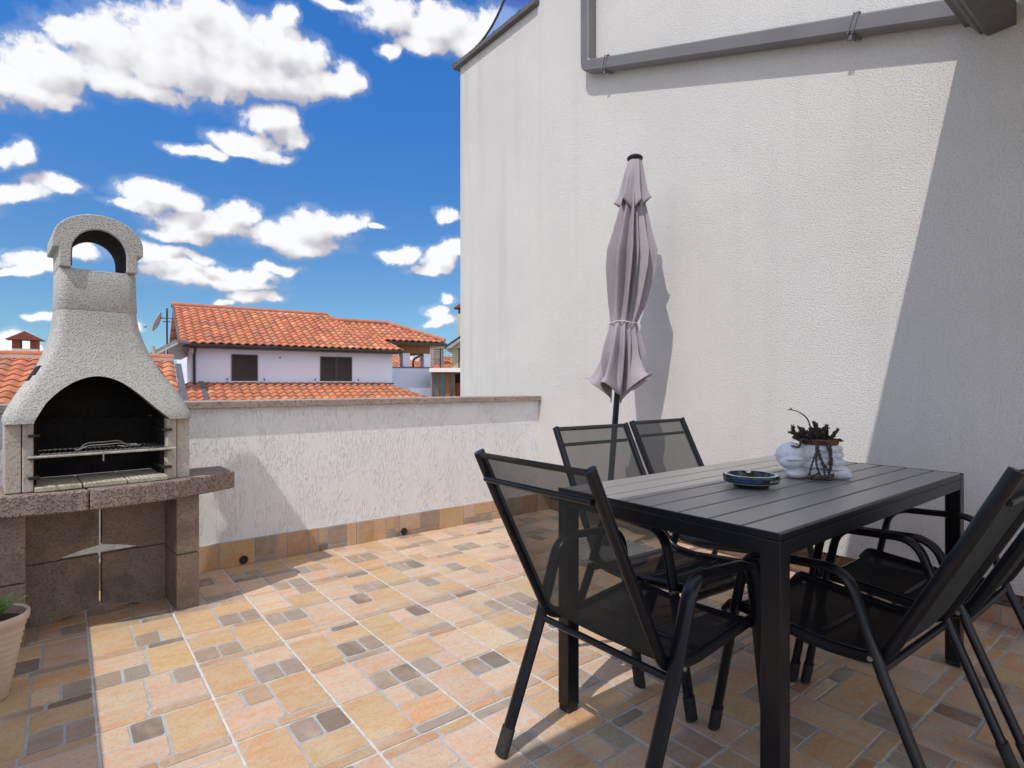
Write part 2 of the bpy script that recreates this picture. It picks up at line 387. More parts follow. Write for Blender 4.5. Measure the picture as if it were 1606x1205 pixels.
def build_world():
    t=NT(W.node_tree); 
    for n in list(t.n): t.n.remove(n)
    out=t.node('ShaderNodeOutputWorld'); bg=t.node('ShaderNodeBackground')
    d=t.vmath('NORMALIZE',t.node('ShaderNodeTexCoord').outputs['Generated']).outputs[0]
    sky=t.node('ShaderNodeTexSky'); sky.sky_type='NISHITA'; sky.sun_disc=False
    sky.sun_elevation=EL; sky.sun_rotation=AZ; sky.altitude=50; sky.air_density=1.0; sky.dust_density=.15; sky.ozone_density=2.5
    # cloud density group, evaluated here and a little towards the zenith for shading
    g=bpy.data.node_groups.new('CloudField','ShaderNodeTree')
    g.interface.new_socket('Dir',in_out='INPUT',socket_type='NodeSocketVector')
    g.interface.new_socket('Density',in_out='OUTPUT',socket_type='NodeSocketFloat'); g.interface.new_socket('Body',in_out='OUTPUT',socket_type='NodeSocketFloat')
    q=NT(g); gi=q.node('NodeGroupInput'); go=q.node('NodeGroupOutput')
    sp=q.node('ShaderNodeSeparateXYZ'); q.link(gi.outputs[0],sp.inputs[0])
    az=q.math('ARCTAN2',sp.outputs[0],sp.outputs[1]); 
    el=q.math('ARCSINE',sp.outputs[2])
    cb=q.node('ShaderNodeCombineXYZ'); q.link(az,cb.inputs[0]); q.link(el,cb.inputs[1])
    wn=q.node('ShaderNodeTexNoise'); q.link(gi.outputs[0],wn.inputs['Vector']); wn.inputs['Scale'].default_value=15; wn.inputs['Detail'].default_value=5
    wv=q.vmath('MULTIPLY',q.vmath('SUBTRACT',wn.outputs['Color'],(.5,.5,.5)).outputs[0],(.085,.05,0)).outputs[0]
    p=q.vmath('ADD',cb.outputs[0],wv).outputs[0]
    acc=None
    for cx,cy,rx,ry in CLOUDS:
        a,e=px_dir(cx,cy); a1,_=px_dir(cx+rx,cy); a0,_=px_dir(cx-rx,cy); _,e1=px_dir(cx,cy-ry); _,e0=px_dir(cx,cy+ry)
        ra=abs(a1-a0)/2; re=abs(e1-e0)/2
        k=q.vmath('MULTIPLY_ADD',p,(1/ra,1/re,0),(-a/ra,-e/re,0)).outputs[0]
        dd=q.vmath('DOT_PRODUCT',k,k).outputs['Value']
        if acc is None: acc=dd
        else:
            n=q.node('ShaderNodeMath',operation='SMOOTH_MIN'); q.link(acc,n.inputs[0]); q.link(dd,n.inputs[1]); n.inputs[2].default_value=.35; acc=n.outputs[0]
    nz=q.noise(gi.outputs[0],34,7,.60,.15)
    dens=q.math('ADD',q.math('SUBTRACT',.92,acc),q.math('MULTIPLY',q.math('SUBTRACT',nz,.5),2.1))
    dens=q.math('MINIMUM',q.math('MAXIMUM',dens,-1.0),1.25)
    ns=q.noise(gi.outputs[0],24,2,.5)
    body=q.math('ADD',q.math('MAXIMUM',q.math('SUBTRACT',.92,acc),-1.0),q.math('MULTIPLY',q.math('SUBTRACT',ns,.5),1.3))
    q.link(body,go.inputs[1]); q.link(dens,go.inputs[0])
    def field(v):
        n=t.node('ShaderNodeGroup'); n.node_tree=g; t.set(n.inputs[0],v); return n.outputs
    F0=field(d); d0=F0[0]
    d1=field(t.vmath('NORMALIZE',t.vmath('ADD',d,(-.012,.006,.026)).outputs[0]).outputs[0])[1]
    mask=t.math('MAXIMUM',t.ramp(d0,-.14,.50),t.math('MULTIPLY',t.ramp(d0,-.75,.1),.16))
    rel=t.math('ADD',t.math('MULTIPLY',t.math('SUBTRACT',F0[1],d1),.62),t.math('MULTIPLY',t.math('SUBTRACT',d0,F0[1]),.13))
    lit=t.math('ADD',.735,rel,clamp=True)
    ccol=t.mix(t.ramp(lit,.30,.98),(.54,.515,.555),(1.0,1.0,1.01))
    # invented bright clouds outside the camera view, added to fill the shade
    fwd=t.vmath('DOT_PRODUCT',d,(FX,FY,0)).outputs['Value']
    away=t.ramp(fwd,.60,.46)
    far=t.math('MULTIPLY',t.ramp(t.noise(d,2.6,5,.6),.40,.56),away)
    ccol=t.mix(far,ccol,(FILLCLOUDLUM,FILLCLOUDLUM*.985,FILLCLOUDLUM*.97))
    mask=t.math('MAXIMUM',mask,far)
    sd=t.node('ShaderNodeSeparateXYZ'); t.link(d,sd.inputs[0])
    tint=t.mix(1.0,sky.outputs[0],t.mix(t.ramp(sd.outputs[2],.10,.55),(.48,.73,.95),(.31,.90,1.52)),'MULTIPLY')
    skyc=t.vmath('SCALE',tint); skyc.inputs['Scale'].default_value=1.0
    cl=t.vmath('SCALE',ccol); cl.inputs['Scale'].default_value=1/SKYSTR
    fin=t.mix(t.math('MULTIPLY',mask,.97),skyc.outputs[0],cl.outputs[0])
    t.link(fin,bg.inputs[0]); bg.inputs[1].default_value=SKYSTR
    t.link(bg.outputs[0],out.inputs[0])
SKYSTR=.12; SKYTINT=(.33,.86,1.28); FILLCLOUDLUM=1.34
build_world()
sun=bpy.data.lights.new('sun','SUN'); sun.energy=3.1; sun.angle=R(.5); sun.color=(1,.955,.88)
so=bpy.data.objects.new('sun',sun); COL.objects.link(so); so.location=(-6,-2,10)
so.rotation_euler=(-SUNV).to_track_quat('-Z','Y').to_euler()

# ------------------------------------------------------------------ camera
cam=bpy.data.cameras.new('camera'); cam.sensor_width=36; cam.lens=894/1606*36; cam.clip_end=3000; cam.clip_start=.02
co_=bpy.data.objects.new('camera',cam); COL.objects.link(co_); co_.location=(0,0,1.1)
co_.rotation_euler=(R(90),0,-math.atan2(FX,FY)); SC.camera=co_

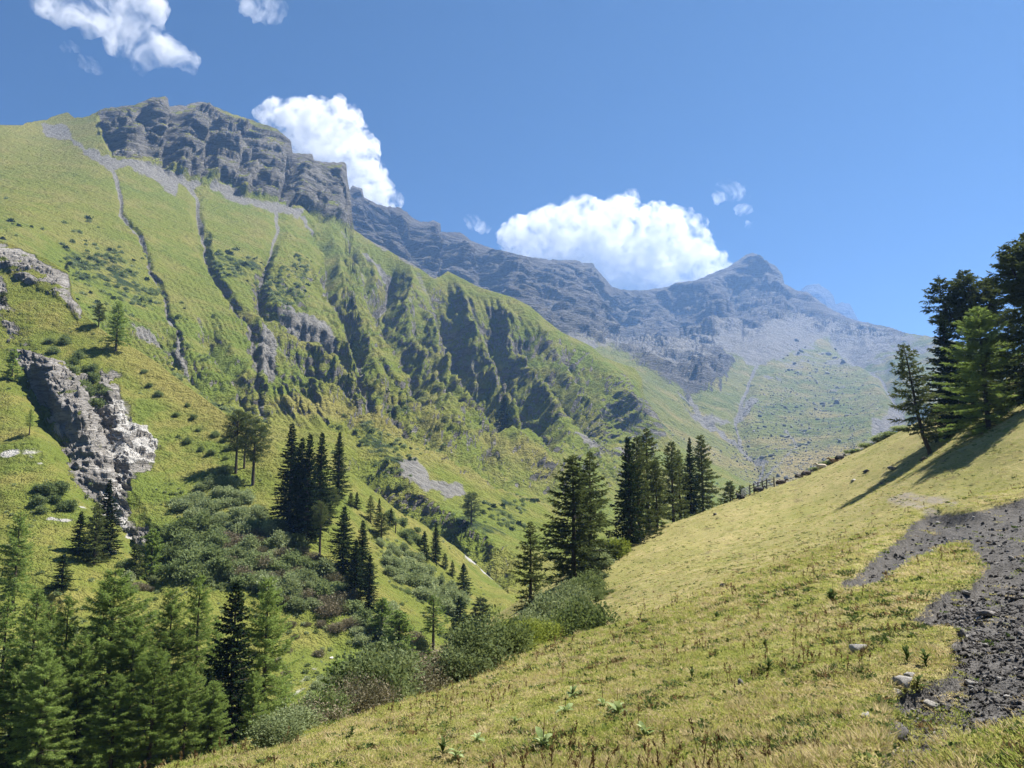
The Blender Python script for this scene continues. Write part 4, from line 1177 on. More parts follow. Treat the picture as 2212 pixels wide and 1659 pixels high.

● ● ● ● ● ● ●

Task instructions
Copy all the records above exactly, but leave out the pictures.

Answer for this exercise
Write part 2 of the bpy script that recreates this picture. It picks up at line 387. More parts follow. Write for Blender 4.5. Measure the picture as if it were 1606x1205 pixels.
def build_world():
    t=NT(W.node_tree); 
    for n in list(t.n): t.n.remove(n)
    out=t.node('ShaderNodeOutputWorld'); bg=t.node('ShaderNodeBackground')
    d=t.vmath('NORMALIZE',t.node('ShaderNodeTexCoord').outputs['Generated']).outputs[0]
    sky=t.node('ShaderNodeTexSky'); sky.sky_type='NISHITA'; sky.sun_disc=False
    sky.sun_elevation=EL; sky.sun_rotation=AZ; sky.altitude=50; sky.air_density=1.0; sky.dust_density=.15; sky.ozone_density=2.5
    # cloud density group, evaluated here and a little towards the zenith for shading
    g=bpy.data.node_groups.new('CloudField','ShaderNodeTree')
    g.interface.new_socket('Dir',in_out='INPUT',socket_type='NodeSocketVector')
    g.interface.new_socket('Density',in_out='OUTPUT',socket_type='NodeSocketFloat'); g.interface.new_socket('Body',in_out='OUTPUT',socket_type='NodeSocketFloat')
    q=NT(g); gi=q.node('NodeGroupInput'); go=q.node('NodeGroupOutput')
    sp=q.node('ShaderNodeSeparateXYZ'); q.link(gi.outputs[0],sp.inputs[0])
    az=q.math('ARCTAN2',sp.outputs[0],sp.outputs[1]); 
    el=q.math('ARCSINE',sp.outputs[2])
    cb=q.node('ShaderNodeCombineXYZ'); q.link(az,cb.inputs[0]); q.link(el,cb.inputs[1])
    wn=q.node('ShaderNodeTexNoise'); q.link(gi.outputs[0],wn.inputs['Vector']); wn.inputs['Scale'].default_value=15; wn.inputs['Detail'].default_value=5
    wv=q.vmath('MULTIPLY',q.vmath('SUBTRACT',wn.outputs['Color'],(.5,.5,.5)).outputs[0],(.085,.05,0)).outputs[0]
    p=q.vmath('ADD',cb.outputs[0],wv).outputs[0]
    acc=None
    for cx,cy,rx,ry in CLOUDS:
        a,e=px_dir(cx,cy); a1,_=px_dir(cx+rx,cy); a0,_=px_dir(cx-rx,cy); _,e1=px_dir(cx,cy-ry); _,e0=px_dir(cx,cy+ry)
        ra=abs(a1-a0)/2; re=abs(e1-e0)/2
        k=q.vmath('MULTIPLY_ADD',p,(1/ra,1/re,0),(-a/ra,-e/re,0)).outputs[0]
        dd=q.vmath('DOT_PRODUCT',k,k).outputs['Value']
        if acc is None: acc=dd
        else:
            n=q.node('ShaderNodeMath',operation='SMOOTH_MIN'); q.link(acc,n.inputs[0]); q.link(dd,n.inputs[1]); n.inputs[2].default_value=.35; acc=n.outputs[0]
    nz=q.noise(gi.outputs[0],34,7,.60,.15)
    dens=q.math('ADD',q.math('SUBTRACT',.92,acc),q.math('MULTIPLY',q.math('SUBTRACT',nz,.5),2.1))
    dens=q.math('MINIMUM',q.math('MAXIMUM',dens,-1.0),1.25)
    ns=q.noise(gi.outputs[0],24,2,.5)
    body=q.math('ADD',q.math('MAXIMUM',q.math('SUBTRACT',.92,acc),-1.0),q.math('MULTIPLY',q.math('SUBTRACT',ns,.5),1.3))
    q.link(body,go.inputs[1]); q.link(dens,go.inputs[0])
    def field(v):
        n=t.node('ShaderNodeGroup'); n.node_tree=g; t.set(n.inputs[0],v); return n.outputs
    F0=field(d); d0=F0[0]
    d1=field(t.vmath('NORMALIZE',t.vmath('ADD',d,(-.012,.006,.026)).outputs[0]).outputs[0])[1]
    mask=t.math('MAXIMUM',t.ramp(d0,-.14,.50),t.math('MULTIPLY',t.ramp(d0,-.75,.1),.16))
    rel=t.math('ADD',t.math('MULTIPLY',t.math('SUBTRACT',F0[1],d1),.62),t.math('MULTIPLY',t.math('SUBTRACT',d0,F0[1]),.13))
    lit=t.math('ADD',.735,rel,clamp=True)
    ccol=t.mix(t.ramp(lit,.30,.98),(.54,.515,.555),(1.0,1.0,1.01))
    # invented bright clouds outside the camera view, added to fill the shade
    fwd=t.vmath('DOT_PRODUCT',d,(FX,FY,0)).outputs['Value']
    away=t.ramp(fwd,.60,.46)
    far=t.math('MULTIPLY',t.ramp(t.noise(d,2.6,5,.6),.40,.56),away)
    ccol=t.mix(far,ccol,(FILLCLOUDLUM,FILLCLOUDLUM*.985,FILLCLOUDLUM*.97))
    mask=t.math('MAXIMUM',mask,far)
    sd=t.node('ShaderNodeSeparateXYZ'); t.link(d,sd.inputs[0])
    tint=t.mix(1.0,sky.outputs[0],t.mix(t.ramp(sd.outputs[2],.10,.55),(.48,.73,.95),(.31,.90,1.52)),'MULTIPLY')
    skyc=t.vmath('SCALE',tint); skyc.inputs['Scale'].default_value=1.0
    cl=t.vmath('SCALE',ccol); cl.inputs['Scale'].default_value=1/SKYSTR
    fin=t.mix(t.math('MULTIPLY',mask,.97),skyc.outputs[0],cl.outputs[0])
    t.link(fin,bg.inputs[0]); bg.inputs[1].default_value=SKYSTR
    t.link(bg.outputs[0],out.inputs[0])
SKYSTR=.12; SKYTINT=(.33,.86,1.28); FILLCLOUDLUM=1.34
build_world()
sun=bpy.data.lights.new('sun','SUN'); sun.energy=3.1; sun.angle=R(.5); sun.color=(1,.955,.88)
so=bpy.data.objects.new('sun',sun); COL.objects.link(so); so.location=(-6,-2,10)
so.rotation_euler=(-SUNV).to_track_quat('-Z','Y').to_euler()

# ------------------------------------------------------------------ camera
cam=bpy.data.cameras.new('camera'); cam.sensor_width=36; cam.lens=894/1606*36; cam.clip_end=3000; cam.clip_start=.02
co_=bpy.data.objects.new('camera',cam); COL.objects.link(co_); co_.location=(0,0,1.1)
co_.rotation_euler=(R(90),0,-math.atan2(FX,FY)); SC.camera=co_

The Blender Python script for this scene continues. Write part 4, from line 1177 on. More parts follow. Treat the picture as 2212 pixels wide and 1659 pixels high.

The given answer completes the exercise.